Let $\frak{g}$ be a finite-dimensional real Lie algebra, $\varphi: \bigotimes^l \frak{g} \to \mathbb{R}$ a symmetric multilinear functional, and $\psi \in \Omega^k(M; \bigotimes^l \frak{g})$ a $\bigotimes^l \frak{g}$-valued form on a smooth manifold $M$. Then the composite $\varphi \circ \psi \in \Omega^k(M)$ is a $k$-form on $M$ (this is true even if $\varphi$ is not symmetric).
In the famous Chern-Simons 1974 paper on Characteristic Forms and Geometric Invariants, it is stated (without proof) that in this situation $d(\varphi \circ \psi) = \varphi\circ d\psi$ where $d$ is the exterior derivative. Is there a coordinate-free proof for this fact? Also, is the symmetry of the multilinear map $\varphi$ a necessary requirement, or would this still be true even if $\varphi$ is merely multilinear?
Note that the Lie algebra structure of $\frak{g}$ is most likely unimportant for this statement.
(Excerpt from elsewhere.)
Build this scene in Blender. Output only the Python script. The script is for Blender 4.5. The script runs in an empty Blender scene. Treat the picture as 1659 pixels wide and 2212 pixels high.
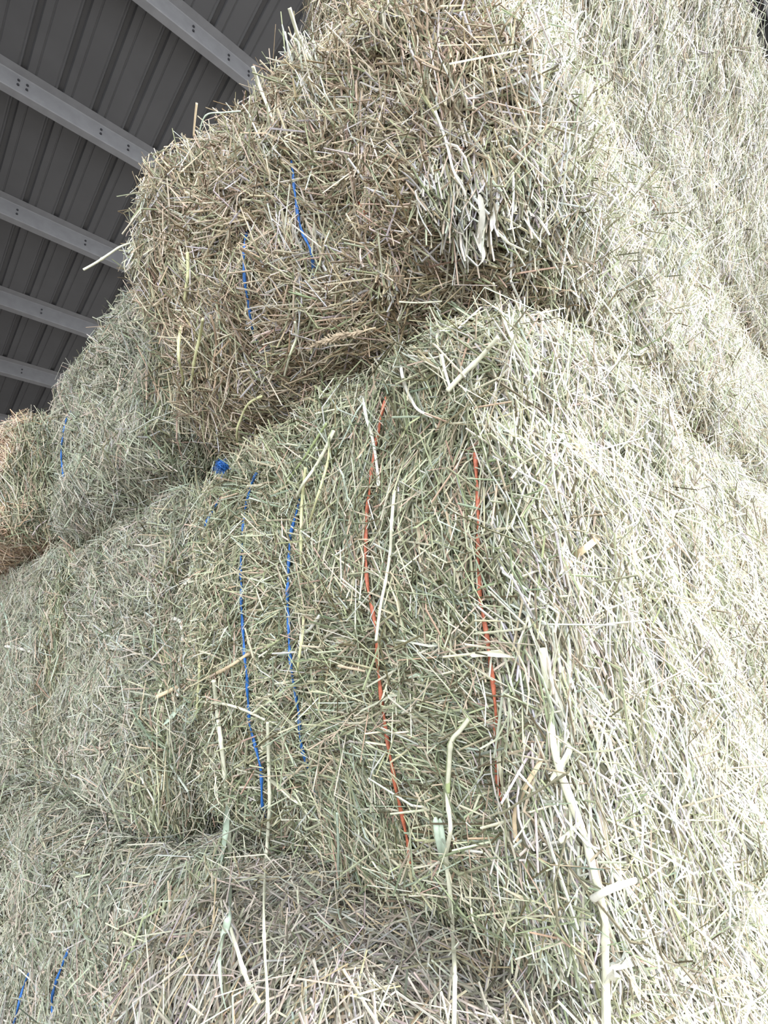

I found an answer to my question in Dupont's Fibre Bundles and Chern-Weil Theory [PDF]. Given a vector space valued form $\omega: \bigwedge^k TM \to V$, the exterior derivative commutes with post-composition by any linear map $\varphi: V \to W$. That is, $d(\varphi \circ \omega) = \varphi \circ d \omega$. So the symmetry of the map to my question was not relevant; it was only necessary so that the resulting form would be closed.